Navigating Opay Charges: Are Merchants Benefitting or Burdening Students?

By Ayeye Toluwalope

According to investopedia, financial technology (fintech) describes new technology that seeks to improve and automate the delivery and use of financial services.  They help businesses and individuals easily access and manage their finances and make financial decisions and transactions online, or digitally. Various fintech projects have taken Nigeria’s finance industry by storm, offering multiple features to attract more users.

Opay, a Chinese-owned microfinance bank, is one of these fintech companies that has tried to make banking easier for Nigerians through the different innovative features of the app. Of these features are three free transfers daily to non-Opay account holders, an unlimited number of free transfers to Opay account users, and a cashback feature that gives a percentage of money back when the Opay account is used to pay bills or recharge airtime and data.

These features, amongst many others, have successfully attracted many users to the app.
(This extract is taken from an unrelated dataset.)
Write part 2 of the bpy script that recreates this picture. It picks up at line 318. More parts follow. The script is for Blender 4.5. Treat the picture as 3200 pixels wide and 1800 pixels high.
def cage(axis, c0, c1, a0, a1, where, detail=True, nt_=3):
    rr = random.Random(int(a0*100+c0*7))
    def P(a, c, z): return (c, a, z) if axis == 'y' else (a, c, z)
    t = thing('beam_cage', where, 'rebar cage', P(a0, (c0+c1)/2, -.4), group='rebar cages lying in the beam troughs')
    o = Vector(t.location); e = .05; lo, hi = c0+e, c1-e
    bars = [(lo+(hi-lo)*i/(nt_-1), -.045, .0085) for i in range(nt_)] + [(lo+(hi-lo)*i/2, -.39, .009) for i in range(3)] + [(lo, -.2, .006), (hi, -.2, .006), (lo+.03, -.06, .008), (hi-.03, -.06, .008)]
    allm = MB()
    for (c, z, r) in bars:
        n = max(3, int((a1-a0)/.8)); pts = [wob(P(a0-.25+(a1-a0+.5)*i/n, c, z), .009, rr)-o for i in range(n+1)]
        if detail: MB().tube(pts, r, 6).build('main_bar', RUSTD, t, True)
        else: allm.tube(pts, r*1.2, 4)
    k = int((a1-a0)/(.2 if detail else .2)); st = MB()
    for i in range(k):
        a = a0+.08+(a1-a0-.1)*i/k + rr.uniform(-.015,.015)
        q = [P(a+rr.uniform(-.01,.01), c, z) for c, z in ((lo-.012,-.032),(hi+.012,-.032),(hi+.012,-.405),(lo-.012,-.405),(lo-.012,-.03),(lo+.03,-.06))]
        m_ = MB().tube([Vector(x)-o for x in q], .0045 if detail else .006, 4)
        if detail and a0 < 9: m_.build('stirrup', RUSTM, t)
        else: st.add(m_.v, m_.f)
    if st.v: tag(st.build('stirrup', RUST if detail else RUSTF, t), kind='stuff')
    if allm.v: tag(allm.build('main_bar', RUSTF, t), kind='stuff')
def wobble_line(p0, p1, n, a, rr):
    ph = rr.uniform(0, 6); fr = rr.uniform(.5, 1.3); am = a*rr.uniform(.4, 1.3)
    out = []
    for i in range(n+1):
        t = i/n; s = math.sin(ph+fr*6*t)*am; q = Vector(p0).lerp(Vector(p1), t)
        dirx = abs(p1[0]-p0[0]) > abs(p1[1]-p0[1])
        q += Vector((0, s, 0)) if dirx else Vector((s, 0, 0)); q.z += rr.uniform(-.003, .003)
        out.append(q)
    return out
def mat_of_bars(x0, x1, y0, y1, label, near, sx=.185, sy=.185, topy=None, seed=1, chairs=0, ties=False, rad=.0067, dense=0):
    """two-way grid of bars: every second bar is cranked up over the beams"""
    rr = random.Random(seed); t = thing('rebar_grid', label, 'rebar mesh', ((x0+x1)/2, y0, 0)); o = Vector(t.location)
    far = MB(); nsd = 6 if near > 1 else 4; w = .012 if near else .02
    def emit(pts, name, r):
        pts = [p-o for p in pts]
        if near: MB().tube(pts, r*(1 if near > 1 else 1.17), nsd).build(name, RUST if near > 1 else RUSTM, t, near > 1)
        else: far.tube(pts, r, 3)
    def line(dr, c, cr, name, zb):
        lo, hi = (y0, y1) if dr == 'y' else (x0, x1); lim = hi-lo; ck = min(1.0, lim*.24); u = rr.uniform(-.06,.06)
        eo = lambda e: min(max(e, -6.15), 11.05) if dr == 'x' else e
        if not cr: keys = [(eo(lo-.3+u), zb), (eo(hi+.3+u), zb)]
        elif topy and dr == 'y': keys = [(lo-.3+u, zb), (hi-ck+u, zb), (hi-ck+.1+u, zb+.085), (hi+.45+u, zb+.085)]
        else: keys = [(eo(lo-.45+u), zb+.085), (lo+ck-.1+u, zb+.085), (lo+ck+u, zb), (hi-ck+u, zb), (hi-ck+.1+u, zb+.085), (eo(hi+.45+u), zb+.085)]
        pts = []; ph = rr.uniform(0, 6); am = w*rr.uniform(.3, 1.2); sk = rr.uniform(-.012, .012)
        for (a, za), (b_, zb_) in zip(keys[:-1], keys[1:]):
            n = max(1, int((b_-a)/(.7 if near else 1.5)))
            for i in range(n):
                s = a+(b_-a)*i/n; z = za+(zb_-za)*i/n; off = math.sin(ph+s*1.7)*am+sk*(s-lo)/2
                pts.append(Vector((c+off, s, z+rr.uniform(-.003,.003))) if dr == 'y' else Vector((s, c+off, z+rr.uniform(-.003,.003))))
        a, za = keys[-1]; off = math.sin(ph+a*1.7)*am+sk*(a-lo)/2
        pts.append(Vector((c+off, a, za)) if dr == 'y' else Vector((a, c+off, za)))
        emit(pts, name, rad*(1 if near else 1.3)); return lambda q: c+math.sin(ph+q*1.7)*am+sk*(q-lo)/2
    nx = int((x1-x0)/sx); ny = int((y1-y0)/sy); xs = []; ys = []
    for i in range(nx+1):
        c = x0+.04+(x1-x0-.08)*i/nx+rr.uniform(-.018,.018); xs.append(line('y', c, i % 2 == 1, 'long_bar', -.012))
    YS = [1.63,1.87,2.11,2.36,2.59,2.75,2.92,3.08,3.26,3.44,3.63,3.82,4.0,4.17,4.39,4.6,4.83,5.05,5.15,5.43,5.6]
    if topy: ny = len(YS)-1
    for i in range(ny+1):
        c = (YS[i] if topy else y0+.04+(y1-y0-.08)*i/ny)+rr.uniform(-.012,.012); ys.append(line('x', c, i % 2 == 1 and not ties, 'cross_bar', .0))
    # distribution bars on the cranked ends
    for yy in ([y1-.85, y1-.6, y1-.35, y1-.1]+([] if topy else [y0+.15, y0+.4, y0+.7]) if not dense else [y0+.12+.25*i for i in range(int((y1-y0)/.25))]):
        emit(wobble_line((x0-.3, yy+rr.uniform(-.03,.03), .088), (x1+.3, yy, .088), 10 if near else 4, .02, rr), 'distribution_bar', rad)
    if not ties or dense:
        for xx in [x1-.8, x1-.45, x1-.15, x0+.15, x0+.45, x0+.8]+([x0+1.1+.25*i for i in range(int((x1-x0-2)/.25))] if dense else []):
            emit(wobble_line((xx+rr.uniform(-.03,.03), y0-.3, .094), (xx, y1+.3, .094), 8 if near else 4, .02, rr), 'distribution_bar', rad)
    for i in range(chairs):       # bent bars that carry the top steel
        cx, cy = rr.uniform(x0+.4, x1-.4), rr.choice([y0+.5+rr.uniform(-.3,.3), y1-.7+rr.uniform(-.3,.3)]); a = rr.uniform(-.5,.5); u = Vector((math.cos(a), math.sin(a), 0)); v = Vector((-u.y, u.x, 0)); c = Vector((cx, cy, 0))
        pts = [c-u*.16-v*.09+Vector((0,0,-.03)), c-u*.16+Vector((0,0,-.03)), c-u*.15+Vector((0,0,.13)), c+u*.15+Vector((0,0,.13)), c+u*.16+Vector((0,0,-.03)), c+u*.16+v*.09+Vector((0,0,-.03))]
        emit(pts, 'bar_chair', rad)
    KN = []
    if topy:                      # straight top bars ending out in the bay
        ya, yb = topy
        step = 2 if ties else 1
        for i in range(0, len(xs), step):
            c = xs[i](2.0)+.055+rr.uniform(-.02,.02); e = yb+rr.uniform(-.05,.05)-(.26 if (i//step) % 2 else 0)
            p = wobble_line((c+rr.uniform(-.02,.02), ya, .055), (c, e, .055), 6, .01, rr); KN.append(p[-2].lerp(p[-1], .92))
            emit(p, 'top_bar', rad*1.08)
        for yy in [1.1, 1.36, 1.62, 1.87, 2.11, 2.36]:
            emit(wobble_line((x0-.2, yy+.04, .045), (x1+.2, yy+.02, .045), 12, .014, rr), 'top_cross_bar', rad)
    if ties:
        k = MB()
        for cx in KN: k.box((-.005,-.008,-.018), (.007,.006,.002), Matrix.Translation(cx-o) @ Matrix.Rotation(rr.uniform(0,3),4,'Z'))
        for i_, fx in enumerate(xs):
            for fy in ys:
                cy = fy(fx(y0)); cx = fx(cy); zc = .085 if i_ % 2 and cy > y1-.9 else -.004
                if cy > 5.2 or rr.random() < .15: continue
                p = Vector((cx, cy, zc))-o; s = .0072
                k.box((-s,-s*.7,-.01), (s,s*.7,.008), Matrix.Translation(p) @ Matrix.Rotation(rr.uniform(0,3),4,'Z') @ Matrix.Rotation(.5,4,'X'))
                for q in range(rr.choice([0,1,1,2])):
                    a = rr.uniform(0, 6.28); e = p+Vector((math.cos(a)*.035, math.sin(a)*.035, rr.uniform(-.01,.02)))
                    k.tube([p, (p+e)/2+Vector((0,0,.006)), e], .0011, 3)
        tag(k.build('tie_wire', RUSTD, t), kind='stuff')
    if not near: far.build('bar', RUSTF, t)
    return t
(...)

This is an attempt to enjoy quick, free, and seamless banking that the traditional commercial banks often fail to give. For example, at the University of Ibadan, both students and merchants alike have turned to using the FinTech app, especially since the occurrence of cash shortage early this year. The shortage of cash forced buyers, sellers and service providers to switch to online banking and since the average bank would charge its users a token to transfer money and also receive payment, many people turned to microfinance banks like Opay as it meant free daily transactions.

The essence of turning to this fintech, however, seems to be defeated as, over the months, merchants in the University of Ibadan have begun to add charges to the cost of products to be transferred by purchasers. For instance, this correspondent had negotiated with a keke driver within the university’s premises to take her from her hostel to the faculty. She explained that she had no cash and could only transfer to the driver. He only agreed to this if she would add an extra charge of 50 naira to the money she was going to pay.

Many other students have similar tales of having to pay more than they should because merchants have insisted on buyers adding a token as they make their transfers. This sometimes makes it appear as though these merchants are trying to cheat their customers as while it is understandable for merchants who are holders of accounts in banks like Stanbic IBTC, Union, etc., to add charges, it feels wrong to some that merchants with opay accounts ask for charges

Why Do Merchants Still Charge For The Supposedly Free Transactions?

The Opay app has two types of accounts for its users. While there is the standard account, there is also the merchant account for business owners. Many business owners, including those in the University of Ibadan, upgrade their account to the merchant account as it benefits them in some way. However, where there are advantages, there also lie disadvantages. The merchant account, amid all its benefits, still charges a token for every payment made into the account, so it is quite understandable why these sellers, in turn, ask for a token from whoever decides to make a transfer to them.

Pelumi, a student merchant, recently noticed that depending on the amount being sent to him, he is often charged between 10 and 20 Naira. He had this to say about the charges on his merchant account,

“Yeah, I noticed that around last month. When a lady sent me money, I noticed it wasn’t exactly the same amount she sent, it was reduced by a fee around 20 to 10 naira. It has occurred some other times as well. I’ve been an Opay merchant since 2020 actually but just noticed that this year.

It’s around 9 to 10 naira to be exact the last time. I think it depends on the amount the person sends to me that will determine the fee.”

Mrs. Mabel, popularly known as Aunty D amongst her customers, explains that for her, because per transaction she doesn’t receive so much, she is charged #10, and that is exactly the amount she charges the people who wish to make transfers.

Like Aunty D, many merchants only charge the exact price they are charged. And some, like the vendor in Indy Hall’s block A basement, are nice enough not to charge at all. However,  there are also people like the keke driver who overcharge, which is where the apprehension of cheating buyers becomes valid. Some of the sellers who charge as high as 50 naira for every opay transaction do not necessarily have an excuse as to why they do that. Although the keke driver explained that he was being charged for every money that entered into his account, he refused to make a comment when the correspondent asked him how much he was charged. While there are no policies in the school that move to stop sellers like this, many students have just stopped patronizing them.